Решение этой темы сложилось в Православии далеко не сразу; решающее продвижение достигнуто было лишь в Византии, на закате существования Империи. Долго вынашиваемое, оно обладало зато особой зрелостью и весомостью, поскольку явилось не простым продуктом теоретического разума, отвлеченной теологической или философской мысли. Будучи выражено и обосновано в писаниях св. Григория Паламы (1296-1359), оно имело прямую связь с живым опытом Богообщения, добываемым и хранимым древнею школой молитвенной практики Православия — традицией исихазма, или священнобезмолвия. Разбирая, толкуя соборный опыт афонских подвижников-исихастов, к которым принадлежал и он сам, сверяя его со святоотеческим учением, св. Григорий обосновывает положение о том, что связь, соединение человека с Богом осуществляется в сфере энергий: человек всеми своими энергиями, духовными, душевными и телесными, стремится сообразоваться с присутствующею в мире Божественной энергией (благодатью), стремится содействовать, соработничать ей — «стяжать благодать», по старой православной формуле. Отсюда возникает известный «паламитский догмат», вероучительный тезис, принятый на Поместном Соборе 1351 г.: человек соединяется с Богом по энергии, но не по сущности.

Паламитский догмат, закрепляющий собою опыт православного подвига, означает кардинальное расхождение с позициями платонизма и всех восходящих к нему теорий. «Платон со всей своей злоучительной болтовней», — так отзывается об этих позициях Палама. По платоническому учению о Боге и бытии, мир и человек причастны Богу именно в своей сущности — хотя эта причастность осуществляется, как правило, через те или иные посредствующие инстанции.

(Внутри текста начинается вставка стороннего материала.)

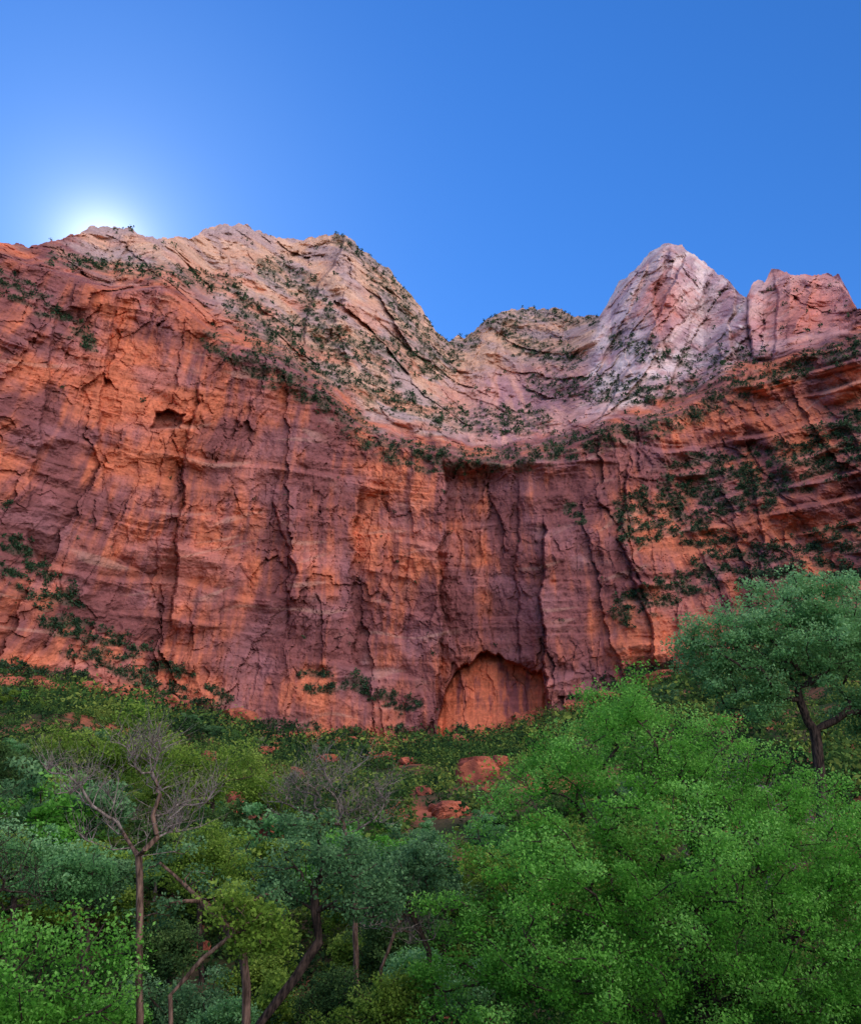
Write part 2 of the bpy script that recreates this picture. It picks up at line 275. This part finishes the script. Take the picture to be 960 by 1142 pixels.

Выбор этих инстанций, характер их и устройство чрезвычайно разнятся в разных учениях и доктринах — от простого «мира в Боге» классической европейской метафизики до дегенеративно разбухших гностических номенклатур эонов, сизигий и Бог весть кого еще. Как ясно читателю, не чем иным как одною из подобных инстанций, посредствующих между Богом и миром, и оказывается София — всегда, как только она выходит за рамки, отведенные ей Новым Заветом, — рамки прочной и однозначной отнесенности ко Христу. Православие же утверждает иной род связи между Богом и миром — связь энергийную, которая, в отличие от связи по сущности, незакрепляема и проблематична, требует непрестанного и непростого, «умного» усилия — однако зато является связью прямой, без какого бы то ни было посредства. Все посредствующие уровни и ступени, духи и существа платонической, неоплатонической, гностической или «свободно-теософической» картин бытия — отвергаются, исчезают. «Когда благодать явилась, необязательно всему совершаться через посредников», — говорит Палама. Эта простая формула — прямой ответ на вопрос об отношении Православия к софиологии. Исихастская традиция, истинный стержень православной духовности, имеет, как всем известно, свой капитальный свод текстов, многотомную книгу «Добротолюбие», что играла — и надеемся, еще будет играть — огромную роль в духовной жизни православной России. Раскроем эту книгу, перелистаем всю ее, от первого до пятого тома, — и мы не найдем в ней никакой Софии-Премудрости. Ее там нет.